Verlag als Kommunikationszentrum der Aufklärung
Aus dem kleinen Wissenschaftsverlag war inzwischen eines der wirkungsmächtigsten Kommunikationszentren der Aufklärung geworden, mit dem Ziel, die Welt in eine Welt kritischer Leser zu verwandeln. Der junge Medienmacher hatte schnell verstanden, dass der Buchhändler die Schaltstelle der modernen Kommunikation war, und als einer der Ersten erkannt, dass auch in diesem Geschäft nichts ohne Namen, Personen, Beziehungen und Netzwerke funktioniert. Und er hatte einen langen Atem, war reaktionsschnell und wandlungsfähig. So brachte er Schillers Kunstzeitschrift "Die Horen" heraus, zeigte aber nicht, wie enttäuscht er war, dass Schiller auf sein Angebot, Redakteur einer politischen Tageszeitung zu werden, nicht einging. Aus dem Autor wurde ein Freund - und bald auch der für das Ansehen des Cotta Verlages unverzichtbare Vermittler zu Goethe.
"Es ist, um es gerade heraus zu sagen, kein guter Handel mit Goethen zu treffen, weil er seinen Werth ganz kennt und sich selbst hoch taxiert. Und auf das Glück des Buchhandels, wovon er überhaupt nur eine vage Idee hat, keine Rücksicht nimmt. Es ist noch kein Buchhändler in Verbindung mit ihm geblieben. Er war noch mit keinem zufrieden und mancher mochte auch mit ihm nicht zufrieden seyn. Liberalität gegen seine Verleger ist seine Sache nicht."
Tageszeitung zur Vermittlung eines neuen freiheitlichen Selbstbewusstseins
Neben dem im Laufe der Jahre entwickelten Geflecht aus rund 40 Zeitschriften, Periodika, Jahrbüchern und Almanachen, die das finanzielle Rückgrat der Cotta'schen Verlagsbuchhandlung bildeten, gelang Cotta die Realisierung einer Tageszeitung, die entscheidend zur Vermittlung eines neuen freiheitlichen Selbstbewusstseins beitragen sollte. Den Erscheinungsort dieser "Allgemeinen Zeitung" musste er freilich, um Zensurschikanen zu entgehen, in dem kleinteiligen Deutschland mehrfach verlegen. Das Forum des Wiener Kongresses benutzte der politisch engagierte Verleger im Sinne seiner liberalen Grundüberzeugungen, votierte für Pressefreiheit und gegen das Nachdruckunwesen. Doch Cottas gesellschaftliches und kommerzielles Engagement ging weit darüber hinaus, denn Idee und Wirklichkeit waren für ihn keine Gegensätze. Seine Projekte bewiesen Weitblick: Schafzucht und besseres Saatgut gehörten ebenso dazu wie die Dampfschifffahrt auf Rhein und Bodensee und sogar das erste Luxushotel der Welt in Baden-Baden. Tief beeindruckt beschwört Heinrich Heine noch 20 Jahre nach Cottas frühem Tod im Jahre 1832 das Besondere seiner Persönlichkeit.

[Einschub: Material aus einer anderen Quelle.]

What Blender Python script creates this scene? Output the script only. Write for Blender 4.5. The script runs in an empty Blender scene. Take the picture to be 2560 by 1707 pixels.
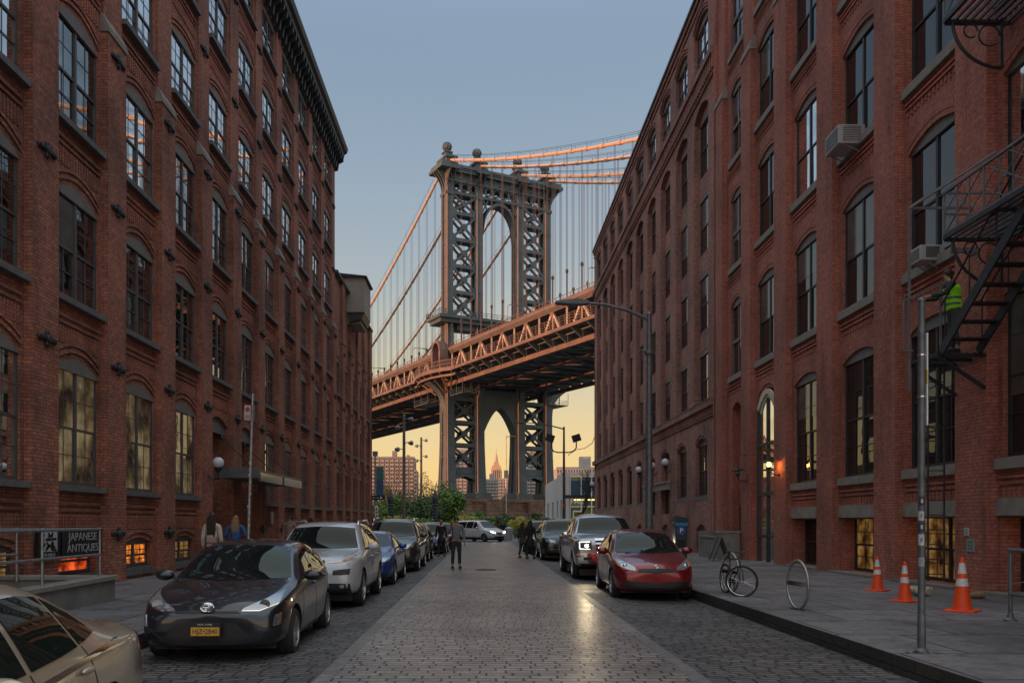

"Mein Leben ist nur ein Zurückgrübeln in die Vergangenheit. Da tritt oft vor meine Seele das Bild Ihres seligen Vaters, des wackern, würdigen Mannes, der seltenen praktischen Sinn verband, der so brav und so ehrenfest war, auch so höflich, ja hofmännisch höflich, so vorurteilsfrei, so weitsichtig, und der bei seinen großen Verdiensten um die geistigen wie materiellen Interessen des Vaterlandes, dennoch von einer so rührenden Bescheidenheit war, wie man sie nur bei alten braven Soldaten zu finden pflegt. Das war ein Mann, der hatte die Hand über die ganze Welt."